Most people with $2 million in crypto? They keep their citizenship. They pay the tax. They file the forms. They live in Bali or Lisbon. They’re happy. The tax is just a cost of doing business - like rent or insurance.

Renouncing is only worth it if:

  • You have over $5 million in crypto or assets
  • You plan to live abroad permanently
  • You’ve already secured second citizenship
  • You’ve planned your asset transfers for at least a year
  • You’re okay with never setting foot in the US again as a citizen

The Bigger Picture

The fact that people are renouncing over crypto taxes tells us something: the US tax system is out of sync with the digital age.

Other countries tax based on where you live. The US taxes based on where you were born. That’s fine if you’re a teacher in Ohio. It’s brutal if you’re a crypto trader in Thailand.

There’s talk in Washington about switching to residency-based taxation. But nothing’s moving. Not in 2025. Not yet.

For now, renouncing remains a tool for a tiny group: the ultra-wealthy, the globally mobile, the risk-tolerant. It’s not for everyone. But for those who do it right? It’s the only way to truly own their crypto - without the IRS breathing down their neck.

And that’s worth more than a passport.

Is it legal to renounce US citizenship to avoid crypto taxes?

Yes, it’s completely legal. The US government allows citizens to renounce citizenship. The IRS doesn’t prohibit renouncing for tax reasons. But you must follow all rules - file your taxes, pay any exit tax, and submit Form 8854. If you skip steps, you could face penalties or remain classified as a US taxpayer.

How much does it cost to renounce US citizenship?

The administrative fee is $2,350, paid to the US State Department. But the real cost is the exit tax - which can be $1 million or more if you have $2 million+ in assets. Legal and tax advisor fees can add another $10,000-$50,000. You also need to pay for second citizenship, which can cost $100,000-$700,000 depending on the country.

Can I keep my US bank account after renouncing?

Technically yes, but it’s hard. Many banks refuse to serve non-resident aliens due to compliance risks. You may be forced to close your account or move your money to a foreign bank. Some fintech platforms like Revolut or Wise allow non-US residents to hold USD accounts, but they’re not traditional US banks.

Do I still owe taxes on crypto I sold after renouncing?

No - if you sold crypto after renouncing and you’re no longer a US taxpayer, the IRS has no claim. But if you sold crypto while still a US citizen, even if you received the money after renouncing, you owe tax on that gain. Timing matters: the tax event happens when you sell, not when you get paid.

Can I get my US citizenship back after renouncing?

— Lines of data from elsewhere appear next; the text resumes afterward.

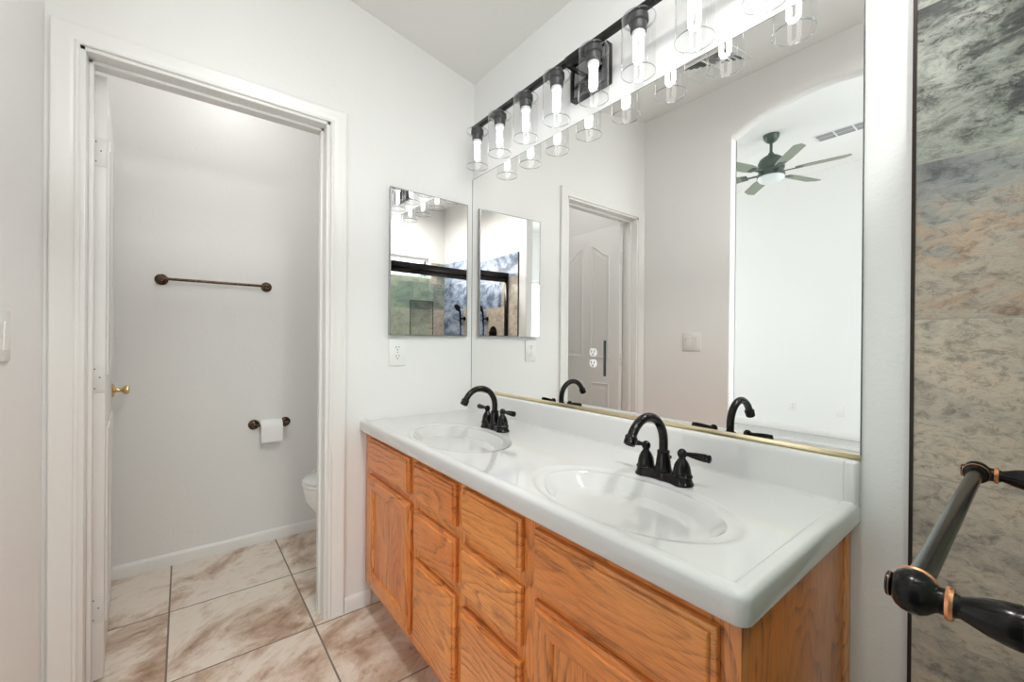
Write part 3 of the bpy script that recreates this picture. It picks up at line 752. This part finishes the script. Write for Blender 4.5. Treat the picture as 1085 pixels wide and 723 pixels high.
# ================================================================== OUTLETS AND SWITCHES
def duplex(name, label, group, c, nrm, w=.078, h=.120, mirrorplate=False, th=.006):
    """plate centred at c on a wall with outward normal nrm ('-y', '-x', '+x')"""
    ax = {'-y': ((1, 0), (0, -1)), '-x': ((0, 1), (-1, 0)), '+x': ((0, 1), (1, 0))}[nrm]
    (ux, uy), (nx_, ny_) = ax
    def bx(b, u0, u1, z0, z1, d0, d1, bev=0):
        p = [(c[0]+ux*u+nx_*d, c[1]+uy*u+ny_*d) for u in (u0, u1) for d in (d0, d1)]
        X = [q[0] for q in p]; Y = [q[1] for q in p]
        return b.box(min(X), max(X), min(Y), max(Y), c[2]+z0, c[2]+z1, bev)
    t = thing(name, label, 'outlet', c, 0, group)
    b = B(); bx(b, -w/2, w/2, -h/2, h/2, .0003, th, 0 if mirrorplate else .002); obj('plate', b, M['mirror'] if mirrorplate else M['plastic'], t, smooth=0 if mirrorplate else 30)
    for s in (-1, 1):
        b = B(); n = 28; zc = s*.0195
        pts = []
        for i in range(n):
            a = 2*PI*i/n; pu, pz = .0170*math.cos(a), .0170*math.sin(a); pz = max(-.0140, min(.0140, pz)); pts.append((pu, pz+zc))
        rs = []
        for d, k in ((th-.001, 1), (th+.0012, 1), (th+.0018, .95)): rs.append([(c[0]+ux*pu*k+nx_*d, c[1]+uy*pu*k+ny_*d, c[2]+zc+(pz-zc)*k) for pu, pz in pts])
        b.rings(rs); r = obj('receptacle', b, M['plastic'], t, smooth=40)
        b = B()
        for u0, u1, z0, z1 in ((-.0078, -.0052, -.001, .0082), (.0052, .0078, .000, .0078), (-.0026, .0026, -.0098, -.0052)): bx(b, u0, u1, zc+z0, zc+z1, th+.0010, th+.0022)
        obj('slots', b, M['slot'], r, smooth=0)
    b = B().lathe([(0, 0), (.0028, .0), (.0022, .0012), (0, .0014)], (c[0]+nx_*(th-.0002), c[1]+ny_*(th-.0002), c[2]), (nx_, ny_, 0), 12); obj('screw', b, M['chrome'], t)
    if mirrorplate:
        b = B(); bx(b, -w/2-.0008, -w/2+.002, -h/2, h/2, .0002, th+.0004); obj('plate_edge', b, M['mirror_edge'], t, smooth=0)
    return t
duplex('wall_outlet', 'white duplex outlet on the wall below the medicine cabinet', None, (.756, YF-.0002, 1.082), '-y')
duplex('mirror_outlet', 'duplex outlet in a mirrored plate set on the vanity mirror', None, (XM-.0052, .990, 1.080), '-x', .096, .124, True, .005)
duplex('wall_outlet', 'small duplex outlet low on the bedroom wall, seen in the mirror', None, (-3.8398, 1.988, .333), '+x', .075, .118)
t = thing('blank_plate', 'blank white cover plate low on the bedroom wall, right of the outlet in the mirror', 'cover plate', (-3.8398, 1.493, .322))
b = B(); b.box(-3.8398, -3.834, 1.455, 1.531, .263, .381, .002); obj('plate', b, M['plastic'], t)
sw = thing('light_switch', 'white double rocker light switch on the wall beside the arch', 'light switch', (XL, 1.427, 1.141))
b = B(); b.box(XL+.0002, XL+.006, 1.368, 1.486, 1.083, 1.199, .002); obj('plate', b, M['plastic'], sw)
for y in (1.404, 1.450):
    b = B(); b.rings([[(XL+.0055, y-.0165, 1.141-.033), (XL+.0055, y+.0165, 1.141-.033), (XL+.0055, y+.0165, 1.141+.033), (XL+.0055, y-.0165, 1.141+.033)],
                      [(XL+.0068, y-.0155, 1.141-.032), (XL+.0068, y+.0155, 1.141-.032), (XL+.0100, y+.0155, 1.141+.032), (XL+.0100, y-.0155, 1.141+.032)]])
    obj('rocker', b, M['plastic'], sw, smooth=20)

# ================================================================== TOILET ROOM FITTINGS
def rosette(x, z, y=YT, r=.027, dep=.050):
    b = B().lathe([(0, 0), (r, 0), (r, .004), (r*.93, .006), (r*.80, .0065), (r*.74, .0095), (r*.45, .012), (.0078, .018), (.0072, .030), (.0095, .036), (.0110, dep-.008), (.0115, dep), (.0095, dep+.009), (.005, dep+.012), (0, dep+.0125)], (x, y-.0002, z), (0, -1, 0), 28)
    return b
tb = thing('towel_bar', 'thin bronze towel bar on the toilet room wall', 'towel bar', (.14, YT, 1.42))
for x in (-.087, .364): obj('post', rosette(x, 1.427), M['brown_bronze'], tb)
b = B().tube([(-.087, YT-.049, 1.427), (.364, YT-.049, 1.427)], .0068, 16); obj('bar', b, M['brown_bronze'], tb)
tp = thing('toilet_paper_holder', 'bronze two-post toilet paper holder low on the wall', 'toilet paper holder', (.385, YT, .655))
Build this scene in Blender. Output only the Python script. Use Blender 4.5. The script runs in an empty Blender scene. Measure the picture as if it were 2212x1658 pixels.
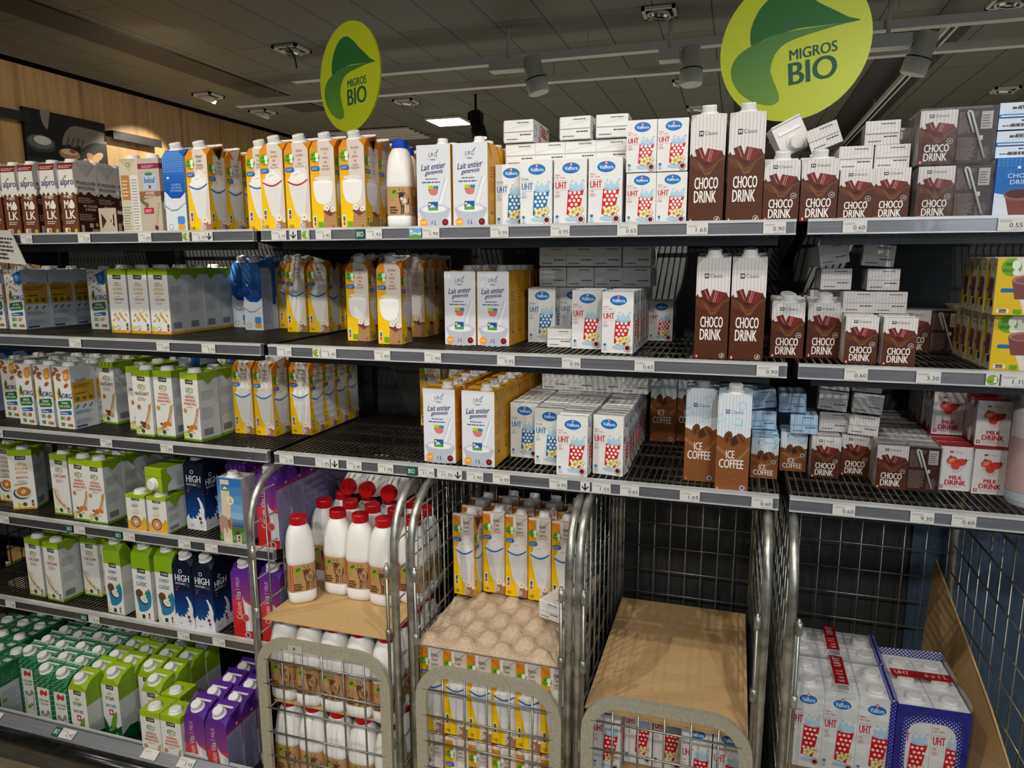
import bpy, bmesh, math, random
from mathutils import Vector, Matrix
random.seed(7)
S = bpy.context.scene
COL = S.collection
# ------------------------------------------------------------------ camera
FPX, CX, CY = 1546.0, 1106.0, 829.0
CAMX = Vector((0.95504, 0.04770, -0.29261)); CAMY = Vector((0.29646, -0.16244, 0.94113)); CAMZ = Vector((-0.00264, -0.98557, -0.16927))
CAMZ = (CAMZ - CAMX * CAMZ.dot(CAMX)).normalized(); CAMY = CAMZ.cross(CAMX)
CP = Vector((1.12433, -1.54531, 1.5))
def c2w(v): return Vector((v.dot(CAMX), v.dot(CAMY), v.dot(CAMZ)))
cd = bpy.data.cameras.new('camera'); cam = bpy.data.objects.new('camera', cd); COL.objects.link(cam)
rx, dn, fw = c2w(Vector((1, 0, 0))), c2w(Vector((0, 1, 0))), c2w(Vector((0, 0, 1)))
R3 = Matrix((rx, -dn, -fw)).transposed()
cam.matrix_world = Matrix.Translation(CP) @ R3.to_4x4()
cd.sensor_fit = 'HORIZONTAL'; cd.sensor_width = 36.0; cd.lens = FPX * 36.0 / 2212.0; cd.clip_start = 0.02; cd.clip_end = 100
S.camera = cam
def ray(u, v): return c2w(Vector((u - CX, v - CY, FPX)))
def at_y(u, v, y):
    r = ray(u, v); return CP + r * ((y - CP.y) / r.y)
def at_z(u, v, z):
    r = ray(u, v); return CP + r * ((z - CP.z) / r.z)
def at_x(u, v, x):
    r = ray(u, v); return CP + r * ((x - CP.x) / r.x)
# ------------------------------------------------------------------ world, lights, exposure
W = bpy.data.worlds.new('world'); S.world = W; W.use_nodes = True
W.node_tree.nodes['Background'].inputs[0].default_value = (0.93, 0.97, 1.0, 1); W.node_tree.nodes['Background'].inputs[1].default_value = 0.155
S.view_settings.view_transform = 'Standard'; S.view_settings.look = 'None'; S.view_settings.exposure = -0.33; S.view_settings.gamma = 1.0
def lamp(kind, name, loc, target, power, color=(1, 1, 1), size=0.06, angle=60, blend=0.5, sx=None):
    l = bpy.data.lights.new(name, kind); l.energy = power; l.color = color
    if kind == 'SPOT': l.spot_size = math.radians(angle); l.spot_blend = blend; l.shadow_soft_size = size
    elif kind == 'AREA': l.shape = 'RECTANGLE'; l.size = sx or size; l.size_y = size
    else: l.shadow_soft_size = size
    o = bpy.data.objects.new(name, l); COL.objects.link(o); o.location = loc
    o.rotation_euler = (Vector(target) - Vector(loc)).to_track_quat('-Z', 'Y').to_euler(); return o
WARM = (1.0, 0.93, 0.82); NEU = (1.0, 0.97, 0.92); COOL = (0.80, 0.90, 1.0)
lamp('SPOT', 'aisle_spot', (-0.7, -2.7, 2.85), (-0.7, 0, 1.0), 108, WARM, 0.05, 62, 0.7)
lamp('SPOT', 'aisle_spot', (0.55, -2.9, 2.85), (0.4, 0, 0.95), 105, NEU, 0.05, 62, 0.7)
lamp('SPOT', 'aisle_spot', (1.9, -2.8, 2.85), (1.4, 0, 1.1), 110, NEU, 0.05, 62, 0.7)
lamp('SPOT', 'aisle_spot', (0.1, -1.15, 2.9), (0.3, 0.1, 0.9), 62, WARM, 0.02, 70, 0.6)
lamp('SPOT', 'aisle_spot', (-1.3, -1.2, 2.9), (-0.6, 0.0, 0.8), 64, WARM, 0.02, 70, 0.6)
lamp('SPOT', 'aisle_spot', (1.5, -1.0, 2.9), (1.2, 0.1, 0.9), 55, NEU, 0.02, 70, 0.6)
lamp('AREA', 'daylight', (3.4, -3.6, 2.1), (1.5, 0, 0.9), 42, COOL, 1.6, sx=2.4)
# narrow steep display spots: their light falls through the wire shelves on to the back panel
lamp('SPOT', 'display_spot', (-0.85, -0.40, 2.95), (-0.53, 0.53, 1.51), 480, WARM, 0.004, 12, 0.15)
lamp('SPOT', 'display_spot', (1.15, -0.45, 2.95), (0.89, 0.53, 1.50), 620, WARM, 0.004, 6.5, 0.1)
lamp('SPOT', 'display_spot', (1.85, -0.45, 2.95), (1.44, 0.53, 1.50), 620, WARM, 0.004, 8, 0.1)
# downlights washing the timber wall
lamp('SPOT', 'wall_washer', (-3.45, 4.25, 2.94), (-4.2, 3.95, 2.1), 150, (1, 0.88, 0.66), 0.03, 66, 0.3)
lamp('SPOT', 'wall_washer', (-3.45, 5.1, 2.94), (-4.2, 5.0, 2.1), 100, (1, 0.88, 0.66), 0.03, 60, 0.3)
lamp('SPOT', 'wall_washer', (-2.4, 2.6, 2.9), (-4.2, 3.1, 2.2), 66, (1, 0.88, 0.68), 0.3, 110, 1.0)
# light thrown up on the ceiling by the lit shop floor
lamp('AREA', 'shop_light', (0.0, 5.5, 0.9), (0.0, 5.6, 3.0), 84, (1.0, 0.96, 0.86), 5.0, sx=9.0)
lamp('SPOT', 'sign_light', (2.3, -1.0, 2.9), (1.2, 0.5, 1.98), 18, NEU, 0.05, 30, 0.6)
lamp('SPOT', 'sign_light', (-0.9, -1.1, 2.9), (-0.2, 0.8, 2.13), 42, NEU, 0.05, 30, 0.6)
# ------------------------------------------------------------------ materials
_m = {}
def lin(c): return c / 12.92 if c <= 0.04045 else ((c + 0.055) / 1.055) ** 2.4
def rgb(h):
    h = h.lstrip('#'); return tuple(lin(int(h[i:i + 2], 16) / 255) for i in (0, 2, 4))
def M(h, rough=0.42, metal=0.0):
    k = (h, rough, metal)
    if k in _m: return _m[k]
    m = bpy.data.materials.new('paint_' + h.strip('#')); m.use_nodes = True; b = m.node_tree.nodes['Principled BSDF']
    b.inputs['Base Color'].default_value = (*rgb(h), 1); b.inputs['Roughness'].default_value = rough; b.inputs['Metallic'].default_value = metal; b.inputs['Specular IOR Level'].default_value = .28
    _m[k] = m; return m
def nodes(m): return m.node_tree.nodes, m.node_tree.links
def noisy(name, c1, c2, rough=0.5, metal=0.0, scale=20, bump=0.0, stretch=(1, 1, 1), detail=4, r2=None):
    m = bpy.data.materials.new(name); m.use_nodes = True; N, L = nodes(m); b = N['Principled BSDF']
    tc = N.new('ShaderNodeTexCoord'); mp = N.new('ShaderNodeMapping'); nz = N.new('ShaderNodeTexNoise'); cr = N.new('ShaderNodeValToRGB')
    mp.inputs['Scale'].default_value = stretch; nz.inputs['Scale'].default_value = scale; nz.inputs['Detail'].default_value = detail
    L.new(tc.outputs['Object'], mp.inputs[0]); L.new(mp.outputs[0], nz.inputs['Vector']); L.new(nz.outputs['Fac'], cr.inputs[0])
    cr.color_ramp.elements[0].position = 0.35; cr.color_ramp.elements[1].position = 0.68
    cr.color_ramp.elements[0].color = (*rgb(c1), 1); cr.color_ramp.elements[1].color = (*rgb(c2), 1)
    L.new(cr.outputs[0], b.inputs['Base Color']); b.inputs['Roughness'].default_value = rough; b.inputs['Metallic'].default_value = metal
    if r2 is not None:
        mr = N.new('ShaderNodeMapRange'); mr.inputs[3].default_value = rough; mr.inputs[4].default_value = r2
        L.new(nz.outputs['Fac'], mr.inputs[0]); L.new(mr.outputs[0], b.inputs['Roughness'])
    if bump:
        bp = N.new('ShaderNodeBump'); bp.inputs['Strength'].default_value = bump; bp.inputs['Distance'].default_value = 0.01
        L.new(nz.outputs['Fac'], bp.inputs['Height']); L.new(bp.outputs[0], b.inputs['Normal'])
    return m
def emit(name, c, s):
    m = bpy.data.materials.new(name); m.use_nodes = True; b = m.node_tree.nodes['Principled BSDF']
    b.inputs['Base Color'].default_value = (*c, 1); b.inputs['Emission Color'].default_value = (*c, 1); b.inputs['Emission Strength'].default_value = s; return m
MT = dict(
    rail=noisy('anodised_rail', '#828389', '#929399', 0.35, 0.3, 6, stretch=(1, 30, 30)),
    lip=noisy('rail_lip', '#c4c4c2', '#dcdcda', 0.35, 0.2, 8),
    wire=noisy('shelf_wire', '#6a655a', '#857f72', 0.35, 0.85, 12),
    dark=noisy('dark_steel', '#16171a', '#1e2024', 0.5, 0.3, 12),
    beam=noisy('shelf_beam', '#35373a', '#404245', 0.45, 0.4, 12),
    back=noisy('back_panel', '#28292a', '#2e2f2f', 0.6, 0.0, 3),
    slate=noisy('slate_panel', '#3a4a5e', '#465870', 0.5, 0.2, 4),
    galv=noisy('galvanised_steel', '#93928a', '#cfcec6', 0.28, 0.8, 30, 0.1, (1, 1, 1), 5, 0.45),
    galvw=noisy('galvanised_wire', '#8f8e86', '#a9a89f', 0.35, 0.85, 20),
    worn=noisy('worn_zinc_paint', '#aca793', '#bdb8a4', 0.42, 0.3, 120, 0.1, (1, 1, 1), 8),
    card=noisy('corrugated_board', '#c39f6b', '#c8a571', 0.85, 0, 90, 0.03),
    pulp=noisy('moulded_pulp', '#bda588', '#cdb899', 0.9, 0, 140, 0.5),
    cap=M('#e8e6e2', 0.35), bottle=M('#eceae6', 0.28), red=M('#b80f14', 0.3), bluecap=M('#0f3fae', 0.3),
    bump=noisy('black_bumper', '#0c0c0d', '#1b1b1c', 0.25, 0, 40), plinth=noisy('plinth_grey', '#55534e', '#605e58', 0.5, 0.2, 5),
    lampw=noisy('lamp_housing', '#ccc8bc', '#d4d0c4', 0.45, 0, 5), lampb=M('#101010', 0.4), chrome=M('#cfcfcf', 0.15, 1.0),
    glow=emit('lit_panel', (1, 0.98, 0.95), 14), glow2=emit('lit_bulb', (1, 0.9, 0.75), 10),
    floor=noisy('floor_tile', '#a89878', '#b9a98a', 0.4, 0, 12, 0.02, (1, 1, 1), 6),
)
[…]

No. Once you renounce, it’s final. There is no appeal, no reversal, no exception. You can apply for a visa to live in the US like any other foreigner, but you cannot regain citizenship unless you go through the full naturalization process - which requires living in the US as a permanent resident for five years and proving you’re eligible. Most people who renounce for tax reasons never want to live in the US again.